1. You cannot achieve an immersive field of view at reasonable seating distances without using two-piece projection (front or rear, with rear meaning a separate room with a projector and not a consumer RPTV). Here you must leave your TV perceptions behind and think in terms of movie theaters where a good THX cinema provides a 36 degree subtended field of vision in the LAST row. DVD is softer than film so only a few people try to approximate a midle-of-the-cinema feel (I don't think this is unachievable with a CRT and wider than 16:9 screen), instead opting for a back-row experience. Along those lines, if you want to sit 12' from the screen most people prefer something about 8' wide (110" diagonal). Nice home-theater viewing distances for 42 and 50" diagonal 16:9 screens would be arround arround 55 and 65" respectively which doesn't work if the screen isn't on your coffee table.
2. Front projection does not work well without light control. As a minimum you need blackout blinds (they're opaque, but can be nice neutral colors) on all windows. Darker walls will improve the picture farther. Grey screens help some on digital projectors.
3. I think the screen door artifact from LCD projectors makes them unsuitable for home theater use (they preclude sitting close enough to have a theatrical experience). DLPs give a very small percentage of people headaches, and more people notice a rainbow artifact (I get the headaches). Try one before you buy. Reflective LCD (LCOS, DILA) is supposed to offer DLP-like fill without the artifacts. I use a CRT on an 87x49" screen with the front row 11' out. If you can accomodate the screen size (a lot of us think 8' wide is a limit for flat screens with moderate gain), placement (no zoom, ceiling mount even with where you want to sit)), and setup hassles you can't beat the picture quality or value on a used 8" or better CRT with electromagnetic focus.
4. If your stereo speakers can handle the levels you'll want (peaks approaching 100-105dB at your seats) and you have them positioned on your screen wall, you'll want to use them. If your main system lacks the amplification to get them there, you can get automatable speaker level switches. They can be high-passed for home theater use where the bass requirements are excessive (ex: I run my Linkwitz Orions full-range on music, high-passed 2nd order @ 80Hz for home theater). If you find the screen too reflective acoustically, you can use a retractable or perforated screen in front of your preferred wall treatments. Etc.
5. In my room (13' W x 19' L x 8' H) a 7.1 speaker array using Logic-7 was a quantum improvement over 5.1 - the surround field is more seamless and L7 does interesting things with effects.

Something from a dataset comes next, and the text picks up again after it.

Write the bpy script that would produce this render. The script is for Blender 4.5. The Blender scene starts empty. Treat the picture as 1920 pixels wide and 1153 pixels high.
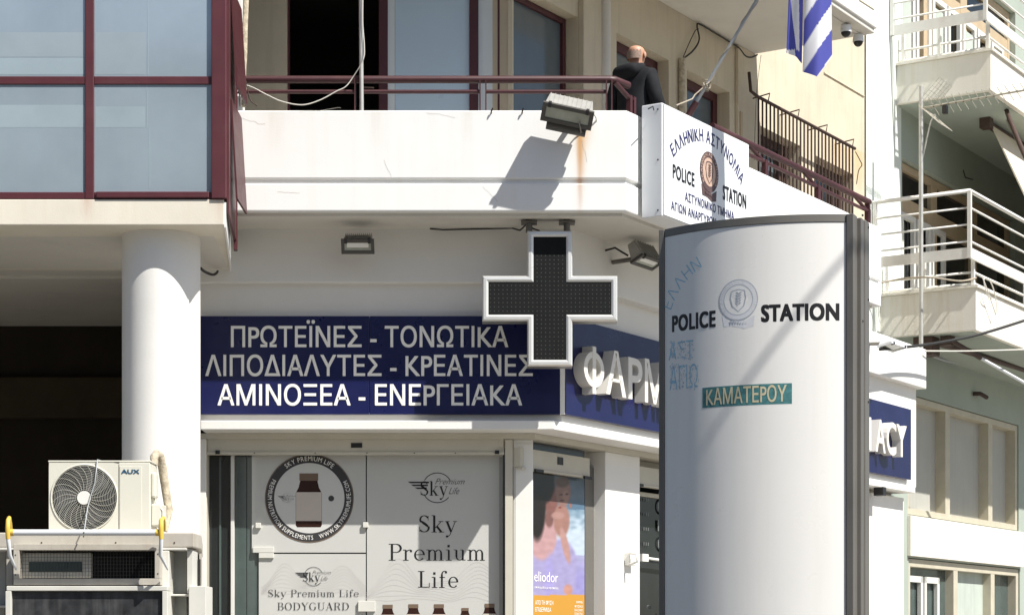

6. Getting the box (direct view TV) out from between my speakers did huge things for my imaging capabilities. You really want a flat display.
7. 2 good speakers still beat 6 or 8 bad ones. Remember that movies have musical scores and you have a great frame of reference for them.
Have fun! While two rooms would be better, it's not unreasonable to get good audio+video performance in one although one will be somewhat compromised.